Exactly the lines from the one containing "Generate a Blender" through the one containing "return m, nt, b" are to be returned, please, without any pictures.

## BEGIN Provided data

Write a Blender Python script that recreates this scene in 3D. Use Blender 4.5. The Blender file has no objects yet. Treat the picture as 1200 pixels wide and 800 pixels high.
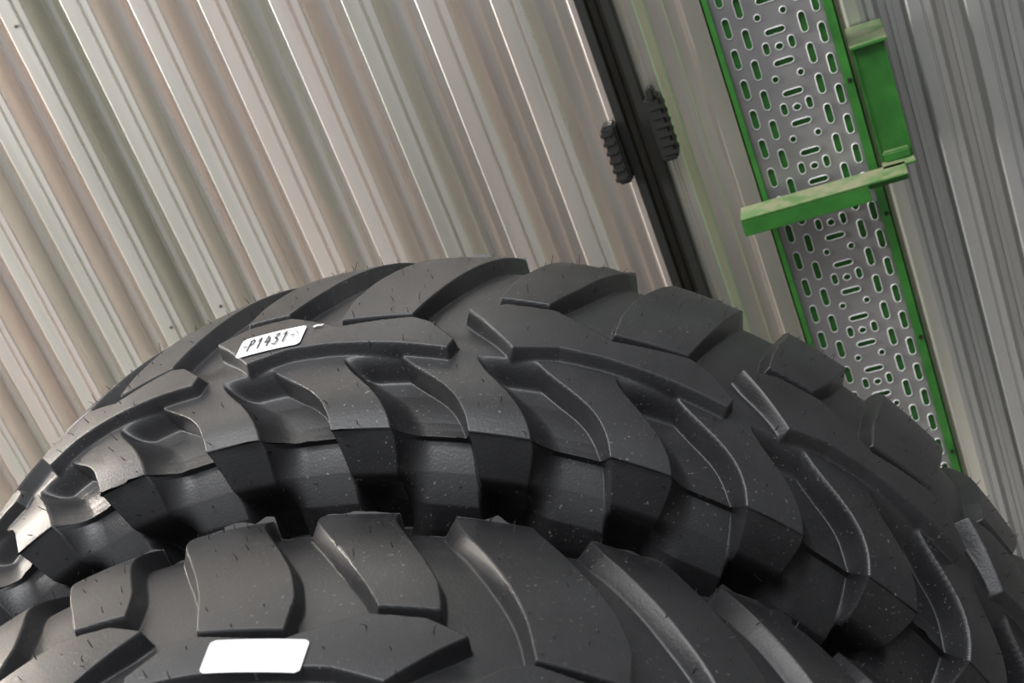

## END Provided data
## BEGIN Provided data

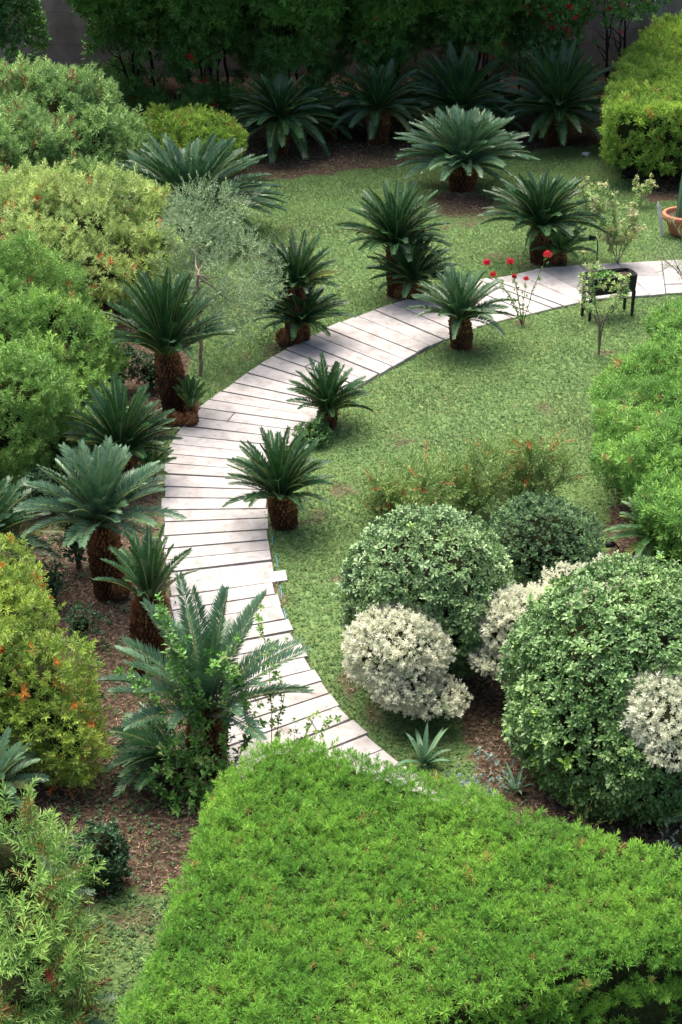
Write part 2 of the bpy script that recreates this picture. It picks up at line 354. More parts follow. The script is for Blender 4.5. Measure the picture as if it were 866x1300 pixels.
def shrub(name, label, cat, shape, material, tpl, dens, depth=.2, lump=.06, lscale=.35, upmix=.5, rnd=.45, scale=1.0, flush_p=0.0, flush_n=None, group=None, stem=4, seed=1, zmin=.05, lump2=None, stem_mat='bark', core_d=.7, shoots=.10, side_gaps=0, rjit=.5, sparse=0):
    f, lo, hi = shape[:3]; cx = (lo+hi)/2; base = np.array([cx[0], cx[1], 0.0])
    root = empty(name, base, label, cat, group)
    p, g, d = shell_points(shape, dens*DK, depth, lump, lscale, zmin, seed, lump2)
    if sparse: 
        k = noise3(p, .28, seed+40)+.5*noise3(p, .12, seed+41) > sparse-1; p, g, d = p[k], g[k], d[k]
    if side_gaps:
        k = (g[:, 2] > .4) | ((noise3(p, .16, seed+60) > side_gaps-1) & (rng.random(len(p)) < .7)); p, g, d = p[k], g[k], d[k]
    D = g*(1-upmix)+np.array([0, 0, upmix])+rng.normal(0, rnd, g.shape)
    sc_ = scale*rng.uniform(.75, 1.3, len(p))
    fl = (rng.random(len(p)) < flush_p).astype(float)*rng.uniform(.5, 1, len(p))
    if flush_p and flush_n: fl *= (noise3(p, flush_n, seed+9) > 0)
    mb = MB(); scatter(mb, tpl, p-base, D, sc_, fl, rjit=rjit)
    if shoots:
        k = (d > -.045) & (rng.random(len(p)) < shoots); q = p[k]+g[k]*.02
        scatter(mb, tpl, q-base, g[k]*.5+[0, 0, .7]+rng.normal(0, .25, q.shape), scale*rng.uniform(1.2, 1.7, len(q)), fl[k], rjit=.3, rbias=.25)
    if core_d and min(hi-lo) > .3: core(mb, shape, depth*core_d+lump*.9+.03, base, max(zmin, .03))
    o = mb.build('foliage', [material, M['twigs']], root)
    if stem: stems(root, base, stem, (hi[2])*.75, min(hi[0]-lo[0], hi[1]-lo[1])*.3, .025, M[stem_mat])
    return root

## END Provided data
## BEGIN Provided data

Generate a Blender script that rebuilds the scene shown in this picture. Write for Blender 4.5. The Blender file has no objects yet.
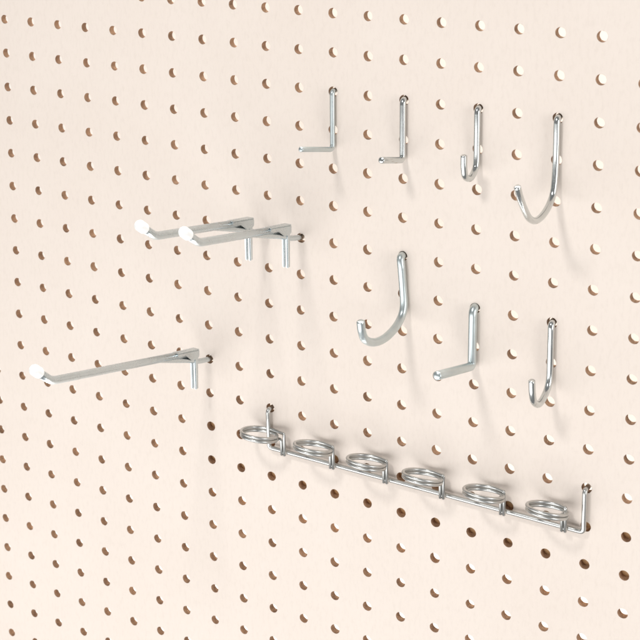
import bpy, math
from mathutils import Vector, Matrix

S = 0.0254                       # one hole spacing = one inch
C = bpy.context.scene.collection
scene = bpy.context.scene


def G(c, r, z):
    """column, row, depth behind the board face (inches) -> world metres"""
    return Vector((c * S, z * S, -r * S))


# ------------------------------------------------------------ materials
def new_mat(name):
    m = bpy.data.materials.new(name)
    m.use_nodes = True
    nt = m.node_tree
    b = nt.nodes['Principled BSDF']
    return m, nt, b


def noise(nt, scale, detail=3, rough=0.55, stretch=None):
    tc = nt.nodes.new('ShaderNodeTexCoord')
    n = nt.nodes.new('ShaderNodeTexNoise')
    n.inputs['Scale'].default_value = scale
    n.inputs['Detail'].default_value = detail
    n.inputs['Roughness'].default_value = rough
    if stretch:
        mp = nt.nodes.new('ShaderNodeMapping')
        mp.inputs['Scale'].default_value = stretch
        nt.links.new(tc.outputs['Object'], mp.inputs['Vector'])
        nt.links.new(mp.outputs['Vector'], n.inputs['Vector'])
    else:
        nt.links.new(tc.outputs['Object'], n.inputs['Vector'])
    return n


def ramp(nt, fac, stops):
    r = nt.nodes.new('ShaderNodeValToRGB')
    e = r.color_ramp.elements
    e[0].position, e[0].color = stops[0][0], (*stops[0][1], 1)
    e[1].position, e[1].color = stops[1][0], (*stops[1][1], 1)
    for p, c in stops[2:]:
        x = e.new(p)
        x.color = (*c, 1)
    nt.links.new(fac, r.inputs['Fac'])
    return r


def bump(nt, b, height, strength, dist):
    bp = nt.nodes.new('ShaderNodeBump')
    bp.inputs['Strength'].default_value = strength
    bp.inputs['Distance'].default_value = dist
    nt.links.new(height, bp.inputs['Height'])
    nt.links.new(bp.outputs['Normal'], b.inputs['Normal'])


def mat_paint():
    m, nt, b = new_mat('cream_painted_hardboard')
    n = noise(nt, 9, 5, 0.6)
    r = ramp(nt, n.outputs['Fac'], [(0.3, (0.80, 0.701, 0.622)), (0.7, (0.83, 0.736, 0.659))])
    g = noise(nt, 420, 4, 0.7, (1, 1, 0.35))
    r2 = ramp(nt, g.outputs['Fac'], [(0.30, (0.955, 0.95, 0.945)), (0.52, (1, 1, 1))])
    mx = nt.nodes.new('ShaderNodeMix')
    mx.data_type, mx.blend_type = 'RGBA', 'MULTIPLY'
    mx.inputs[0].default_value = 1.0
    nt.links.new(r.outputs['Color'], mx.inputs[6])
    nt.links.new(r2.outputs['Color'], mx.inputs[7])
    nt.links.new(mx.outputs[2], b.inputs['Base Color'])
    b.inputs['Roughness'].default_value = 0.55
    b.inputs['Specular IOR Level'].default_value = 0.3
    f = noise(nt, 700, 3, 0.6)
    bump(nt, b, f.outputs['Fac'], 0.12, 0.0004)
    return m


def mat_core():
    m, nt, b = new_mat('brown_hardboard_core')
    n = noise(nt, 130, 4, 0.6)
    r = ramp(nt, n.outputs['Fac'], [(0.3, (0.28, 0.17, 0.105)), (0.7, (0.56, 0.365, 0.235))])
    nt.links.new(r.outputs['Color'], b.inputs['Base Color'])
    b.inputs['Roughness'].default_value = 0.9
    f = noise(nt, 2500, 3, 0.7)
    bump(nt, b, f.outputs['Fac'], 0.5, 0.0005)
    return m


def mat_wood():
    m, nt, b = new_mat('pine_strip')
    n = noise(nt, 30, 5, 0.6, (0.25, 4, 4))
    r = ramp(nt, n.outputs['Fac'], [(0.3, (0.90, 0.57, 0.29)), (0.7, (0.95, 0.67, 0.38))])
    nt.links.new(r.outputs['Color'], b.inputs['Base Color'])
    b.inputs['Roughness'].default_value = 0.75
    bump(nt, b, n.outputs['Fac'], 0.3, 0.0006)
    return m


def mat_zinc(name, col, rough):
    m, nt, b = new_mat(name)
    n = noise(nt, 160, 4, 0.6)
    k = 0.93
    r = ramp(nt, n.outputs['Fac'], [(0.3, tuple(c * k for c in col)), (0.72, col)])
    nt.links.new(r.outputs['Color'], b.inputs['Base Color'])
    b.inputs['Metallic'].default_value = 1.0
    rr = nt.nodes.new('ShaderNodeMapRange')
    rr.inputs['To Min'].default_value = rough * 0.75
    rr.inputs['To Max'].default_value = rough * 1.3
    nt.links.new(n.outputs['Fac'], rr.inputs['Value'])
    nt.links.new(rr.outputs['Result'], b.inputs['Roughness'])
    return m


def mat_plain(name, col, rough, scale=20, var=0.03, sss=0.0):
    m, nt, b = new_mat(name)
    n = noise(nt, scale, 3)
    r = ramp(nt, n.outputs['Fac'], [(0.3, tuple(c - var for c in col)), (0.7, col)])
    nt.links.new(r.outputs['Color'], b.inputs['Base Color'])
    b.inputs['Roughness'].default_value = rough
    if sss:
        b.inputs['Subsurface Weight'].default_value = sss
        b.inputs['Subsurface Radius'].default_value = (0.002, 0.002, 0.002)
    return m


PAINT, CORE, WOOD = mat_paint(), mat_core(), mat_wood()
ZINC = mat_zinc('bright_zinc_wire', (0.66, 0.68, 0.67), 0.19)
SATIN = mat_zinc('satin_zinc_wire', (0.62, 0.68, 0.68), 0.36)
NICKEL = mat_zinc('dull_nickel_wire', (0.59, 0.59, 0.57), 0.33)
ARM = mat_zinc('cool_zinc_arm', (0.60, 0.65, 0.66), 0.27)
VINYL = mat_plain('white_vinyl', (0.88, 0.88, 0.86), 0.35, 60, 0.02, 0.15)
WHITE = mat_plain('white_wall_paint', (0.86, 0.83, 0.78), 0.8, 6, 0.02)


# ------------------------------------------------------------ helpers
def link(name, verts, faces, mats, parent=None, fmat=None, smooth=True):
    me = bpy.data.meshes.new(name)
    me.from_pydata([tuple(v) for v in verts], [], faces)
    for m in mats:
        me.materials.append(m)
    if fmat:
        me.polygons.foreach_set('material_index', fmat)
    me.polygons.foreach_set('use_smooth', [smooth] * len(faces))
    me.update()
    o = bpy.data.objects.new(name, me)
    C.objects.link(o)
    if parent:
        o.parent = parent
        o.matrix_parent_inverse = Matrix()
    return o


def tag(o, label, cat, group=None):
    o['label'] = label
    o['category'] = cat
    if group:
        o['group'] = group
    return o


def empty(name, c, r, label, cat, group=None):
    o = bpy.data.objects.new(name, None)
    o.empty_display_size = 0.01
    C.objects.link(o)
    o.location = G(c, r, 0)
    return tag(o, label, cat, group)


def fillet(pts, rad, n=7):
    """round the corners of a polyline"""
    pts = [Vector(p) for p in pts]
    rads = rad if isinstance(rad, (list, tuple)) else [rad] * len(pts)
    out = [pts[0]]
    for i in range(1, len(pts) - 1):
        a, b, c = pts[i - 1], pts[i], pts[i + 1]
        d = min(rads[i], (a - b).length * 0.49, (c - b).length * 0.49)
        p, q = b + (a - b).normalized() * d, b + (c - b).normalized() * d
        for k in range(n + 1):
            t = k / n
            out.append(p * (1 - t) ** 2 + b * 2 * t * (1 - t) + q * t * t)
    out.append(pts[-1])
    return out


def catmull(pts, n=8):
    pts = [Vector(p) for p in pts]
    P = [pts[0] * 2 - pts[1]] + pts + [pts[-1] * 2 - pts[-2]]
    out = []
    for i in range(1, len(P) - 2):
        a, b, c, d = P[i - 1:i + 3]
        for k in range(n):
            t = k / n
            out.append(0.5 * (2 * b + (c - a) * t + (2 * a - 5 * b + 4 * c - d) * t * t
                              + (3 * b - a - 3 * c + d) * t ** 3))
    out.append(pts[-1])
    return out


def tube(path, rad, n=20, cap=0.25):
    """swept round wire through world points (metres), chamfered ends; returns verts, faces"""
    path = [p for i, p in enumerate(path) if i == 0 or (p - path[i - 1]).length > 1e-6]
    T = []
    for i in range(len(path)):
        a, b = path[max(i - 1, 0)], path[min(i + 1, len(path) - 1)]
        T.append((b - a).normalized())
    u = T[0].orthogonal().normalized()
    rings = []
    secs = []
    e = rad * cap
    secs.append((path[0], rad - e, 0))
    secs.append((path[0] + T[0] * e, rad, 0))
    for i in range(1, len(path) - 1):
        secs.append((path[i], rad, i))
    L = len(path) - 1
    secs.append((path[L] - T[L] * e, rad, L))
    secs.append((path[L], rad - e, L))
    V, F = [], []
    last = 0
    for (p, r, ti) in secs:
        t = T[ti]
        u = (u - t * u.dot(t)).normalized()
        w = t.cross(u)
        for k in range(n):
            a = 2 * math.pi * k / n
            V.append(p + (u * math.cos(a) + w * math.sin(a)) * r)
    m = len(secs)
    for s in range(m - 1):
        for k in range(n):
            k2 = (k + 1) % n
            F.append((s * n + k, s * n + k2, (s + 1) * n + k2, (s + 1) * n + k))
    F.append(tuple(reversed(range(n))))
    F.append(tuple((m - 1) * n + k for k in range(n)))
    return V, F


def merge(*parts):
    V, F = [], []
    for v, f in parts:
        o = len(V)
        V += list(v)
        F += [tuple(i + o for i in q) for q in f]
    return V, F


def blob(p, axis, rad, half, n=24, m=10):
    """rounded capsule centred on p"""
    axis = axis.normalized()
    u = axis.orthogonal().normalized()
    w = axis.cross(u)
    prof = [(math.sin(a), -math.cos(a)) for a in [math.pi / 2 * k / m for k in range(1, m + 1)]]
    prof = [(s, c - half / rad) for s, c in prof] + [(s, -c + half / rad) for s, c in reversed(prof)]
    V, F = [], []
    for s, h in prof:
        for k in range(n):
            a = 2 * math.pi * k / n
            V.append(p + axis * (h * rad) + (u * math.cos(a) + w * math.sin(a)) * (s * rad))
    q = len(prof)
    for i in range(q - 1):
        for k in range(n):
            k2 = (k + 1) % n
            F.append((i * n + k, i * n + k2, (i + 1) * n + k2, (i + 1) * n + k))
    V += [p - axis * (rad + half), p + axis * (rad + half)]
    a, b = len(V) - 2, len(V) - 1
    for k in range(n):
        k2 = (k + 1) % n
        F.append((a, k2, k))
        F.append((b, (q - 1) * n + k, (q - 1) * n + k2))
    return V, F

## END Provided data

Worked answer –
Generate a Blender script that rebuilds the scene shown in this picture. Write for Blender 4.5. The Blender file has no objects yet.
import bpy, math
from mathutils import Vector, Matrix

S = 0.0254                       # one hole spacing = one inch
C = bpy.context.scene.collection
scene = bpy.context.scene


def G(c, r, z):
    """column, row, depth behind the board face (inches) -> world metres"""
    return Vector((c * S, z * S, -r * S))


# ------------------------------------------------------------ materials
def new_mat(name):
    m = bpy.data.materials.new(name)
    m.use_nodes = True
    nt = m.node_tree
    b = nt.nodes['Principled BSDF']
    return m, nt, b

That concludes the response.